(Justin Vaughn, Editor, Options Trading Report)
According to FactSet data, after one third of S&P 500 companies reporting third quarter results, over 75% have bested expectations. (the 5 year average is 77%). This week results from the magnificent seven and heavy-techs, lead off reporting. “Corporate America has held up really, really well given that rates are higher for longer,” said Sylvia Jablobski, CEO and chief investment officer at Defiance ETFs. For the week just ended indexes finished mixed, as the S&P 500 was off 1% while the Dow Jones Industrial Average both negative for the first time in six weeks, after setting records. The Dow Jones did hit 43000, now down 2.7%. As heavy-tech earnings continued to come in, the Nasdaq was driven to a record high of 18690.01, however closing on Friday at 18518.61, not able to eclipse the record high of July 10, 2024. The 10-year U.S. Treasury yield closed at 4.232%.
All the indexes turned around Monday, with the Dow Jones Industrial Average jumping 273 points in a rather docile market day. Last week the Nasdaq Composite finished its seventh straight weekly gain. The Bureau of Labor Statistics released data that available jobs decreased in September to 744,000, down from 807,000 in August, with little market reaction.
Stocks ripped higher on Tuesday, as the Nasdaq Composite exchange, heavily influenced by techs and chips roared ahead, leading the index to its 28th record close this year. The index was up 0.8% at 18712, a new record. Nearly a third of S&P 500 companies are reporting 3rd quarter results this week. With most incoming earnings, the Street is anticipating a majority of ‘better-than-expected’ numbers as the history of early releases indicated. The Conference Board index out Tuesday revealed a stronger consumer sentiment level with a growing economy that is doing very well, supported by strong data. The Bond Market, supported by healthy economic numbers, has risen consistently with the 10-year U.S. Treasury yield of 4.272%, off just slightly from a record level. Oil was steady to weaker as Middle East Tensions have eased a bit after Israel’s missile attack on Iran was limited to military installations only.
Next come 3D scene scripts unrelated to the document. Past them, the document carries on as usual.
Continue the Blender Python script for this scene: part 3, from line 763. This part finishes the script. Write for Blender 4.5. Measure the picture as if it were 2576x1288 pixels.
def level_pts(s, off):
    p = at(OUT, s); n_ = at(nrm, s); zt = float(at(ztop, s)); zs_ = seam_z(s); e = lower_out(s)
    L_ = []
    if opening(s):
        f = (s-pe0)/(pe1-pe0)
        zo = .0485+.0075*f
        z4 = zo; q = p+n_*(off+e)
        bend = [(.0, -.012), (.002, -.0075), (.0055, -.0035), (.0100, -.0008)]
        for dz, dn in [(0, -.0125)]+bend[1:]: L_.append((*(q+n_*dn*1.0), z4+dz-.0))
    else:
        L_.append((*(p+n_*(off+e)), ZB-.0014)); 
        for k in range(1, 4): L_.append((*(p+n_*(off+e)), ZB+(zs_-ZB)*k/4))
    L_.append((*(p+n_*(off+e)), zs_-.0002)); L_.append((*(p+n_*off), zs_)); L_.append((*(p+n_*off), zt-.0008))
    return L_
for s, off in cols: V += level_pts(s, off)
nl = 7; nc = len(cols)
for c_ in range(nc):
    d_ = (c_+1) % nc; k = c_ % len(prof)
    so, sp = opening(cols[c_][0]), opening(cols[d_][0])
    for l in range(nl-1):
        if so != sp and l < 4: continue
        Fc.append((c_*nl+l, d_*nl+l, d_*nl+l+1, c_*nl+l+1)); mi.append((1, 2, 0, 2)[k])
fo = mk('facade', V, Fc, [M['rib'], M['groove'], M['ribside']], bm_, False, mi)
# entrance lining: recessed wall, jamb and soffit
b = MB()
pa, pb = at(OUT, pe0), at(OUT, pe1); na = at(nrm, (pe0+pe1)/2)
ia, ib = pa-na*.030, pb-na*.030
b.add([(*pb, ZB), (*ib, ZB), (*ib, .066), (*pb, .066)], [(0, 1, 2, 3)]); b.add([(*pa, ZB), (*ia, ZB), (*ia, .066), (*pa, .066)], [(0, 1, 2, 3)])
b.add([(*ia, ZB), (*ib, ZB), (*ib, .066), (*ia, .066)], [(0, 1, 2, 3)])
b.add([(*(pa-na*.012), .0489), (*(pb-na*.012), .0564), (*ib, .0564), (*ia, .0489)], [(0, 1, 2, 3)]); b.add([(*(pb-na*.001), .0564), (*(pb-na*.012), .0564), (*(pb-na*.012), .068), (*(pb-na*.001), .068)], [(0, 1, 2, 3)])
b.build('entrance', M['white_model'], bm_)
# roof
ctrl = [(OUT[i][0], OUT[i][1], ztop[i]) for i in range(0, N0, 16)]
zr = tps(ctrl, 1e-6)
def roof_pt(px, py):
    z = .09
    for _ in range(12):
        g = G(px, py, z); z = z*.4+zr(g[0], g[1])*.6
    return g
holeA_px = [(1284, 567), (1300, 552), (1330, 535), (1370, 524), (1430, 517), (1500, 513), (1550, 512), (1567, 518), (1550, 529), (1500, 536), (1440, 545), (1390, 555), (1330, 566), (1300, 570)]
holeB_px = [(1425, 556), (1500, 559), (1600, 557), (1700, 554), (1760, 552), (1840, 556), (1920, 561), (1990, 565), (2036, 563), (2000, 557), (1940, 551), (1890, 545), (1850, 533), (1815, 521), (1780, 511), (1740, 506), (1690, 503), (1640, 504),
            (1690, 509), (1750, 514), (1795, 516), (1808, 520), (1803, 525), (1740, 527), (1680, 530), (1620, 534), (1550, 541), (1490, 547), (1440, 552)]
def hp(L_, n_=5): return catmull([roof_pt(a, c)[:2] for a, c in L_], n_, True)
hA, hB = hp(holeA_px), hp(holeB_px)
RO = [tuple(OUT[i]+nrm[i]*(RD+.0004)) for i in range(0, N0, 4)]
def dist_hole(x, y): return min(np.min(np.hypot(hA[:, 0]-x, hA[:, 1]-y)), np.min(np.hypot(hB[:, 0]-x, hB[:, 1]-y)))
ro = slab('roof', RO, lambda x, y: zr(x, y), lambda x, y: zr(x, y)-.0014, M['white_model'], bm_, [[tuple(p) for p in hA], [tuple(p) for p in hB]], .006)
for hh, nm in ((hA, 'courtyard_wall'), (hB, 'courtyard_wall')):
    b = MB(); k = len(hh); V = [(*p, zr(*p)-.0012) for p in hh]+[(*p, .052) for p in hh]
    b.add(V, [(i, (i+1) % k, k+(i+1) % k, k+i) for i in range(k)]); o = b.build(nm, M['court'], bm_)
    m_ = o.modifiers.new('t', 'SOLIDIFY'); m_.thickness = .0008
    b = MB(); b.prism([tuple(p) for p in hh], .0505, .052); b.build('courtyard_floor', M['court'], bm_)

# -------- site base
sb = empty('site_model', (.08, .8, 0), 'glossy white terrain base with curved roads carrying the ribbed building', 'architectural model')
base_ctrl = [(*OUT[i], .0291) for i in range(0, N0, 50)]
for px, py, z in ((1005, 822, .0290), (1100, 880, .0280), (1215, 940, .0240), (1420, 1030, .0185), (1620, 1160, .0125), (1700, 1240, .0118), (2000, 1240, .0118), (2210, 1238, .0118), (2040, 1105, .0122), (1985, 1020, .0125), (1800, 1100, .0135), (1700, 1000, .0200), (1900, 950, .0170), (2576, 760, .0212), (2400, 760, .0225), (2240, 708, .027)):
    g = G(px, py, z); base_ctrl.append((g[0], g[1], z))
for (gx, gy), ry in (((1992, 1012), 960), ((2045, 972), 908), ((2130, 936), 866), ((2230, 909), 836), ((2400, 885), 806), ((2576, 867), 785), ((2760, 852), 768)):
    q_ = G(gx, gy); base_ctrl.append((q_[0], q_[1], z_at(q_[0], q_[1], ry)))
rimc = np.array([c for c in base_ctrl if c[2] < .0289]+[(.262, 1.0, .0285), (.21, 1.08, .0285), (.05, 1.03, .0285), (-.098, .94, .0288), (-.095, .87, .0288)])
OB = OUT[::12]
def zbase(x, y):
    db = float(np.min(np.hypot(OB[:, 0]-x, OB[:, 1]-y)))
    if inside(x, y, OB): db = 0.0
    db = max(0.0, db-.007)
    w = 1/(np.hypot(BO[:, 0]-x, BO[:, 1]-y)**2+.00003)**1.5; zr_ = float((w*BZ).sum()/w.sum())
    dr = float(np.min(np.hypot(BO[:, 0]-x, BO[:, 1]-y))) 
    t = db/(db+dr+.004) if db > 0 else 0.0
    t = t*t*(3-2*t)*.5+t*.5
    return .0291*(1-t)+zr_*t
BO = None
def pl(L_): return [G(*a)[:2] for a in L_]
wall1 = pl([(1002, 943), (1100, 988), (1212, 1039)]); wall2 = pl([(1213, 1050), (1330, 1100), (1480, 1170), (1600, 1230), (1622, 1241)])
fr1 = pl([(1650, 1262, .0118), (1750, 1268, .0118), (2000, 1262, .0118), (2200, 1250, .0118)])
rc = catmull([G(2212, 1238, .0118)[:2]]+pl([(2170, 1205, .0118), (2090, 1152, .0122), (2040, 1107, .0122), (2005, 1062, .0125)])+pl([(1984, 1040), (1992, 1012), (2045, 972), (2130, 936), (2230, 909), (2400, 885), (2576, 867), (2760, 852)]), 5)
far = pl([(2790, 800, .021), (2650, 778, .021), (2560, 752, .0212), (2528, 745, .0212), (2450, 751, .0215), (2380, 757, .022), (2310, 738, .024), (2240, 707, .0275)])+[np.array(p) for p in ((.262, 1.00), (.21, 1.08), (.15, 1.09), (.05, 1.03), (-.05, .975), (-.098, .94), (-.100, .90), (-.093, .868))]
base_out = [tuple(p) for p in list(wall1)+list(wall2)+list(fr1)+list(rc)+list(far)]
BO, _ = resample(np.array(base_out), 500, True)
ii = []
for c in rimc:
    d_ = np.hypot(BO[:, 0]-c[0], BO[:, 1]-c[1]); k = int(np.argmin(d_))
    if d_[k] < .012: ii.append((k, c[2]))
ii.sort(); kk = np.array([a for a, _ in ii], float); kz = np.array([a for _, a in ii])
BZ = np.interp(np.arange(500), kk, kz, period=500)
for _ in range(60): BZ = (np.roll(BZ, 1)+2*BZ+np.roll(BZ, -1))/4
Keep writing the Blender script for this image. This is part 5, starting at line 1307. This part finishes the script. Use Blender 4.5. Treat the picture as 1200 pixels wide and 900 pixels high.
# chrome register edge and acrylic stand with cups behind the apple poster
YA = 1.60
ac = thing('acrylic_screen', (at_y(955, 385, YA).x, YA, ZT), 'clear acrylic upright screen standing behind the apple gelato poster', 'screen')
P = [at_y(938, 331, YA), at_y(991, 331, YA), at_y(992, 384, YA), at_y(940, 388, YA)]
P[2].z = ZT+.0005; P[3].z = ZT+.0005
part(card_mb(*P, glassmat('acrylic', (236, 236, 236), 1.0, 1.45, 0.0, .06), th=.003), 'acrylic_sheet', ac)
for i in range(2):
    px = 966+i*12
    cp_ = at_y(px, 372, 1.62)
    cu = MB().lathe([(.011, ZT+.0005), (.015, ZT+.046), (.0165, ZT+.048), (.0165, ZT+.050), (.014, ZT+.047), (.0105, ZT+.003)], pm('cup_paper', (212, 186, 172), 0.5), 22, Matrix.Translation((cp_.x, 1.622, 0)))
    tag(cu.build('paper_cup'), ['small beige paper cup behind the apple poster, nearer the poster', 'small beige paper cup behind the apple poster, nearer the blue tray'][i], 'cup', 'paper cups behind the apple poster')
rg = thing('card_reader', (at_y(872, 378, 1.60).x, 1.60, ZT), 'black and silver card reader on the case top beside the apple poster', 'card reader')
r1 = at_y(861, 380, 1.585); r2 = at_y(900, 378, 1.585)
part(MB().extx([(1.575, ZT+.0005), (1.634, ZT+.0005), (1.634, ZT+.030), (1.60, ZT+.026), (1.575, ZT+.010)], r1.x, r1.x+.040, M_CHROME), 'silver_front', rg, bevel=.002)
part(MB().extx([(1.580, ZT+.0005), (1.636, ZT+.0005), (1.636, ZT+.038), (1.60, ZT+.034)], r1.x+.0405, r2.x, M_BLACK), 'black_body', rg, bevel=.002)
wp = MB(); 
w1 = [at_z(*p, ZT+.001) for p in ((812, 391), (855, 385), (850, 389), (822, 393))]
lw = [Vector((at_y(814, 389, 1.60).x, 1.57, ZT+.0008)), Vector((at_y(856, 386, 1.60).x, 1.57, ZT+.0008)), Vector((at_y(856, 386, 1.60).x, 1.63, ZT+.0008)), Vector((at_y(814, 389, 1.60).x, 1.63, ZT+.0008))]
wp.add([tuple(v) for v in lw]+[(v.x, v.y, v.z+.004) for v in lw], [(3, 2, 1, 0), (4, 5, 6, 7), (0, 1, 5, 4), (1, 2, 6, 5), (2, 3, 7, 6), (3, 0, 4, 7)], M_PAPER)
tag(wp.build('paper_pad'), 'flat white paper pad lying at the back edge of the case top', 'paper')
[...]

After a blistering market yesterday, Wednesday took a breather, with all three indexes dropping lower. The release of the GDP (Gross Domestic Product), a strong barometer of tracking “goods and services produced across the economy,” reiterated again that the state of the economy is good and is growing. The news didn’t budge investors and traders as market activity was weak. Stocks sold off Thursday….big time as heavy tech and chips lead the plunge. Earnings were questionable and favorites disappointed.
The Upside Down Housing Market has potential buyers and sellers struggling, with peak real estate prices and stubborn mortgage rates heading back to the 7% range. After peaking over 7%, a slow decline started in September, dropping to new lows, hitting 6.09% three weeks ago. Just after Mr. Powell instituted the half point rate cut, mortgage rates fluttered, eventually climbing to the present range of 6.875%. Many home buyers did jump back in and many missed the opportunity. With continued rising new and existing prices and higher rates, buyers are few and far between. New home sales are flat with 2024 the worst sales year since 1995. “People are only moving if they have to,” said Nicole Dudlkey, a real-estate agent in the Phoenix area. “We’ll go a week without a showing, which is a long-time compared to even last year.” The recent mortgage rate climb in October after the Fed rate hike coincides as the 10-year U.S.
Treasury yield has moved into the 4.2% range and has “sapped momentum from the housing markets.” According to the NAR (National Association of Realtors) housing markets could “turn around” in 2025. Census Bureau data also predicts new home sales could show a measured upturn as 2024 finishes and 2025 begins.
RUMBLINGS ON THE STREET
Steven M. Sears, writer of ‘THE STRIKING PRICE, Barron’s – “Successful investors tend to have two qualities in common. They don’t lose a lot of money, and they focus intently on arranging their affairs to minimize taxes.”
Ed Yardeni, president of Yardeni Research, speaking about the Fed focusing on the current economic backdrop, rather than guessing where rates should be based on the natural rate. Barron’s – “It’s a fairy tale concept. Everyone agrees it can’t be measured, and everyone agrees it’s constantly changing….The reality is we’ve had a really good economy with the fed funds rate at 5.,5%”
Erica Snyder, CEO of Hunter Associates, Barron’s – “:The market will go through bursts of volatility as it reconciles the tug of war between inflation and interest rates,” says Ms.Snyder. She describes the fluctuations as “short-term temper tantrums to reset valuations.”
Greg Valliere chief U.S. policy strategist for AGF Investments, Barron’s – “In this unserious campaign, dominated by debate over who’s fascist or who looked impressive in a locker room, most major issues have been ignored. The budget deficit? Hardly a peep.”